:: YOUR INSTRUCTIONS ::
Set the lines down again exactly, first line through the line that contains "o = mb.build('leg', M['oak'], t, True);", with no pictures.

:: THE RECORDS ::
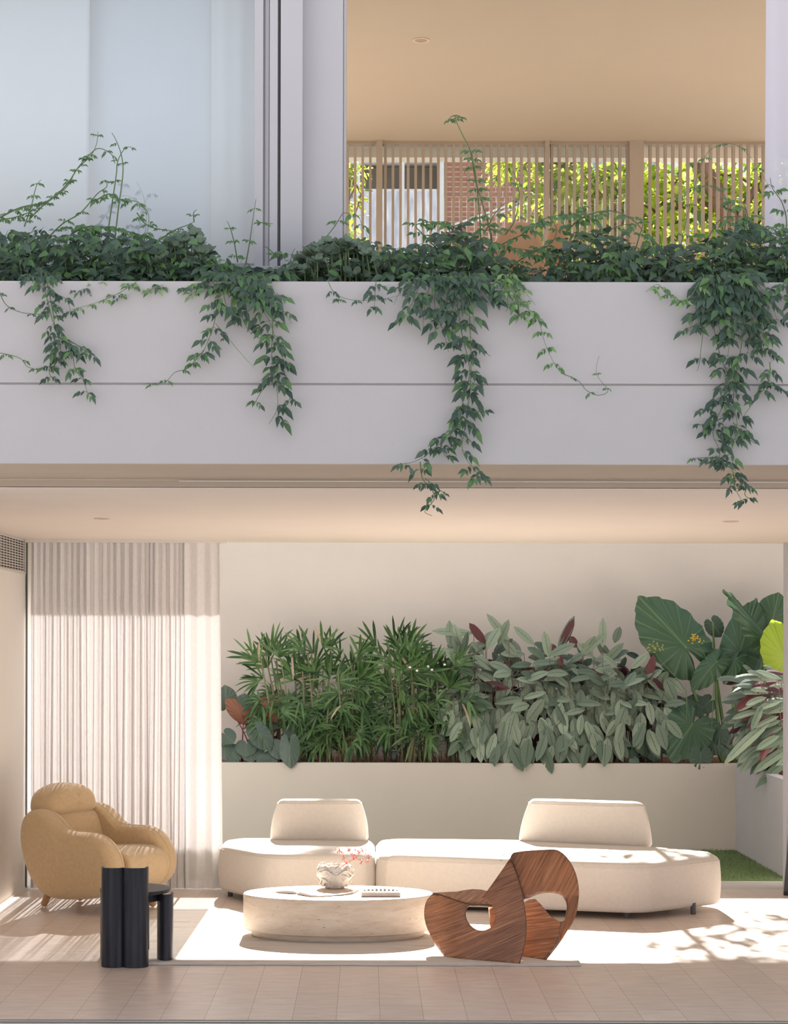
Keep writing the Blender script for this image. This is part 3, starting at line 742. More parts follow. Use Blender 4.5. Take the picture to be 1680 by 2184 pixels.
part('headrest', M['mustard'], lambda y,z,h: (h-.10*(z-.7), y, z), [(-.30,.70),(-.315,.77),(-.27,.86),(-.15,.915),(0,.93),(.14,.915),(.25,.86),(.285,.77),(.27,.70),(0,.685)], .045, .30, .09, .09, .015, it=2, cut=.25, crownb=.01)
part('base', M['mustard'], lambda x,z,h: (x,h,z), [(.10,.26),(.16,.42),(.7,.40),(.85,.25),(.75,.135),(.5,.105),(.28,.115)], -.30, .30, .08, .08, .0, it=2, cut=.25)
for (x, y, sx, sy) in ((.13,-.20,-.30,-.12),(.16,.20,-.18,.30),(.83,-.20,.10,-.25),(.84,.20,.10,.12)):
    mb = MB(); L = .18; b0 = Vector((x,y,.026)); tp = Vector((x-sx*L, y-sy*L, .17)); d = (tp-b0)
    pts = [b0-d*.12, b0-d*.09, b0-d*.03, b0+d*.1, b0+d*.5, tp+d*.3]; rr = [.008,.018,.024,.0265,.028,.03]
    base = len(mb.v); u = d.cross(Vector((0,1,0))).normalized(); w_ = d.cross(u).normalized(); n = 16
    for p, r in zip(pts, rr):
        for j in range(n): an = 6.28318*j/n; mb.v.append(tuple(p+u*r*math.cos(an)+w_*r*math.sin(an)))
    for i in range(len(pts)-1):
        for j in range(n): mb.face((i*n+j, i*n+(j+1)%n, (i+1)*n+(j+1)%n, (i+1)*n+j))
    mb.face(list(range(n))[::-1]); mb.face([(len(pts)-1)*n+j for j in range(n)])
    o = mb.build('leg', M['oak'], t, True); fixn(o)

# black stool of curved panels
t = thing('side_chair', (-1.46, 11.75, 0), 'low black stained wooden chair of curved upright panels in front of the armchair', 'chair')
def arcpanel(name, pts, thk, z0, z1, mat=None, bev=.004):
    pts = catmull(pts, 8, False); mb = MB(); n = len(pts); L = []; Rr = []
    for i, p in enumerate(pts):
        a = Vector(pts[max(0,i-1)]); b = Vector(pts[min(n-1,i+1)]); tt = (b-a).normalized(); q = Vector((-tt.y, tt.x)); p = Vector(p)
        L.append(p+q*thk/2); Rr.append(p-q*thk/2)
    for i in range(n):
        for q, z in ((L[i],z0),(L[i],z1),(Rr[i],z1),(Rr[i],z0)): mb.v.append((q.x,q.y,z))
    for i in range(n-1):
        for k in range(4): mb.face((i*4+k, i*4+(k+1)%4, (i+1)*4+(k+1)%4, (i+1)*4+k))
    mb.face((0,3,2,1)); e = (n-1)*4; mb.face((e,e+1,e+2,e+3))
    o = mb.build(name, mat or M['black_oak'], None, False); fixn(o); bevel(o, bev, 2)
    return put(o, t)
def q_(px, d): return (px-VX)*d/F
# front upright: two lobes meeting in a groove
arcpanel('upright_panel', [(q_(220.5,11.60),11.60),(q_(221.5,11.54),11.54),(q_(230,11.513),11.513),(q_(244,11.505),11.505),(q_(257,11.513),11.513),(q_(262.5,11.545),11.545)], .018, .001, .612)
arcpanel('upright_panel', [(q_(265,11.545),11.545),(q_(270,11.513),11.513),(q_(290,11.50),11.50),(q_(307,11.515),11.515),(q_(314,11.545),11.545),(q_(315,11.60),11.60)], .018, .001, .612)
# right and rear uprights
arcpanel('leg_panel', [(q_(339,11.78),11.78),(q_(345,11.72),11.72),(q_(355,11.70),11.70),(q_(366,11.73),11.73),(q_(368,11.82),11.82)], .018, .001, .424)
arcpanel('leg_panel', [(q_(224,11.98),11.98),(q_(219,11.90),11.90),(q_(219,11.80),11.80),(q_(226,11.72),11.72)], .018, .001, .44)
arcpanel('leg_panel', [(q_(318,12.12),12.12),(q_(305,12.15),12.15),(q_(292,12.15),12.15)], .018, .001, .44)
def disc(name, c, r, z0, z1, mat, bev=.004, ry=None):
    mb = MB(); n = 64; ry = ry or r
    for z in (z0, z1):
        for i in range(n): mb.v.append((c[0]+r*math.cos(6.28318*i/n), c[1]+ry*math.sin(6.28318*i/n), z))
    for i in range(n): mb.face((i,(i+1)%n,n+(i+1)%n,n+i))
    mb.face(list(range(n))[::-1]); mb.face([n+i for i in range(n)]); o = mb.build(name, mat); bevel(o, bev, 2); return put(o, t)
sc_ = (q_(289,11.82), 11.84)
disc('seat', sc_, .222, .425, .447, M['black_oak'], ry=.235); disc('seat_apron', sc_, .175, .375, .426, M['black_oak'], ry=.19)

# walnut looped chair
M['walnut_edge'] = flat('walnut_edge', (.10,.055,.042), .5)
t = thing('sculptural_chair', (.80, 11.85, .012), 'looped walnut veneer chair with oval openings at the right of the stone table', 'chair')
def Z(X, Y): return 890+X/4.667, 1790+Y/4.667
def dA(X, Y): return 11.915-.000282*X+.00019*(1200-Y)+(.17*((470-X)/390)**2 if X < 470 else 0)
def fA(X, Y): px, py = Z(X, Y); return P(px, py, dA(X, Y))
def dB(X, Y):
    k = max(0, min(1, (1195-Y)/620)); return 11.76+.00062*max(0, X-940)*k + .05*k
def fB(X, Y): px, py = Z(X, Y); return P(px, py, dB(X, Y))
def fC(X, Y): px, py = Z(X, Y); return P(px, py, 11.88-.0005*(X-1040)+.00052*(1195-Y) + .12*max(0,(640-Y)/200))
def fD(X, Y): px, py = Z(X, Y); return G(px, py, .40-.00042*(Y-505))
OA = [(165,541),(110,600),(84,680),(82,770),(105,870),(150,970),(205,1065),(287,1176),(500,1200),(760,1219),(1022,1230),(1055,1120),(1080,1000),(1088,880),(1082,760),(1062,620),(1035,490),(1000,370),(962,262),(945,205),(941,172),(880,260),(780,405),(715,495),(652,577)]
# the notch between the seat edge and the rising arm joins the oval opening
NOT = [(700,600),(742,645),(765,700),(783,770),(765,835),(735,880),(680,905),(620,905),(560,878),(510,825),(486,770),(484,720),(500,680),(535,653)]
def crv(pts, cn):
    q = []
    for p in pts: q += [p, p] if p in cn else [p]
    c = catmull(q, 3); o_ = []
    for p in c:
        if not o_ or (Vector(p)-Vector(o_[-1])).length > 2: o_.append(p)
    return o_ if (Vector(o_[0])-Vector(o_[-1])).length > 2 else o_[:-1]
CN = [(165,541),(287,1176),(1022,1230),(652,577),(1268,1195),(1290,1195),(1064,590),(1430,822),(715,680),(735,880),(765,664),(535,653)]
outA = OA + NOT + [(440,628),(330,590),(240,558)]
sheet(crv(outA, CN), [], 34, fA, 'side_panel', [M['walnut'], M['walnut_edge']], t, .013)
sheet([(165,541),(280,533),(400,528),(480,512),(560,503),(640,508),(700,522),(725,560),(765,664),(700,656),(620,650),(540,652),(440,628),(330,590),(240,558)], [], 30, fD, 'seat_panel', [M['walnut'], M['walnut_edge']], t, .013)
OB = [(941,172),(958,143),(985,128),(1100,112),(1250,102),(1360,98),(1400,108),(1460,150),(1520,225),(1570,330),(1598,450),(1603,560),(1590,700),(1560,800),(1500,905),(1440,1000),(1370,1095),(1290,1195),(1268,1195),(1345,1100),(1412,1010),(1426,900),(1430,822),(1468,805),(1488,740),(1496,650),(1475,590),(1425,550),(1340,530),(1250,532),(1180,550),(1110,580),(1064,590),(1045,520),(1022,440),(992,350),(964,262),(947,205)]
sheet(crv(OB, CN), [], 34, fB, 'back_loop', [M['walnut2'], M['walnut_edge']], t, .016)
sheet([(715,680),(900,650),(1070,632),(1120,603),(1180,597),(1230,640),(1290,715),(1350,780),(1430,822),(1426,900),(1412,1010),(1345,1100),(1268,1195),(1150,1180),(1040,1166),(860,1040),(735,880)], [], 34, fC, 'inner_panel', [M['walnut3'], M['walnut_edge']], t, .013)

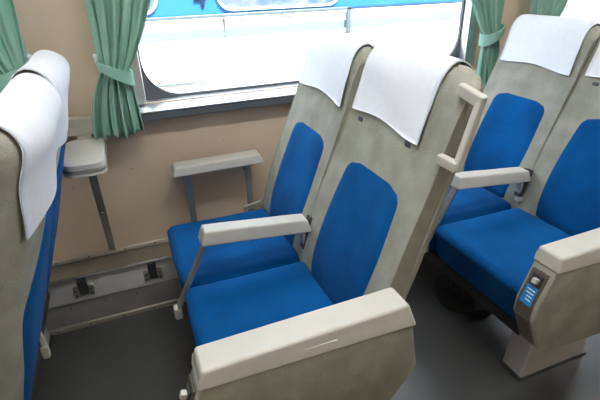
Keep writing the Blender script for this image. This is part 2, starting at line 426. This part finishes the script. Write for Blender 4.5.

:: RESPONSE TO THIS TASK ::
Keep writing the Blender script for this image. This is part 3, starting at line 742. More parts follow. Use Blender 4.5. Take the picture to be 1680 by 2184 pixels.
part('headrest', M['mustard'], lambda y,z,h: (h-.10*(z-.7), y, z), [(-.30,.70),(-.315,.77),(-.27,.86),(-.15,.915),(0,.93),(.14,.915),(.25,.86),(.285,.77),(.27,.70),(0,.685)], .045, .30, .09, .09, .015, it=2, cut=.25, crownb=.01)
part('base', M['mustard'], lambda x,z,h: (x,h,z), [(.10,.26),(.16,.42),(.7,.40),(.85,.25),(.75,.135),(.5,.105),(.28,.115)], -.30, .30, .08, .08, .0, it=2, cut=.25)
for (x, y, sx, sy) in ((.13,-.20,-.30,-.12),(.16,.20,-.18,.30),(.83,-.20,.10,-.25),(.84,.20,.10,.12)):
    mb = MB(); L = .18; b0 = Vector((x,y,.026)); tp = Vector((x-sx*L, y-sy*L, .17)); d = (tp-b0)
    pts = [b0-d*.12, b0-d*.09, b0-d*.03, b0+d*.1, b0+d*.5, tp+d*.3]; rr = [.008,.018,.024,.0265,.028,.03]
    base = len(mb.v); u = d.cross(Vector((0,1,0))).normalized(); w_ = d.cross(u).normalized(); n = 16
    for p, r in zip(pts, rr):
        for j in range(n): an = 6.28318*j/n; mb.v.append(tuple(p+u*r*math.cos(an)+w_*r*math.sin(an)))
    for i in range(len(pts)-1):
        for j in range(n): mb.face((i*n+j, i*n+(j+1)%n, (i+1)*n+(j+1)%n, (i+1)*n+j))
    mb.face(list(range(n))[::-1]); mb.face([(len(pts)-1)*n+j for j in range(n)])
    o = mb.build('leg', M['oak'], t, True); fixn(o)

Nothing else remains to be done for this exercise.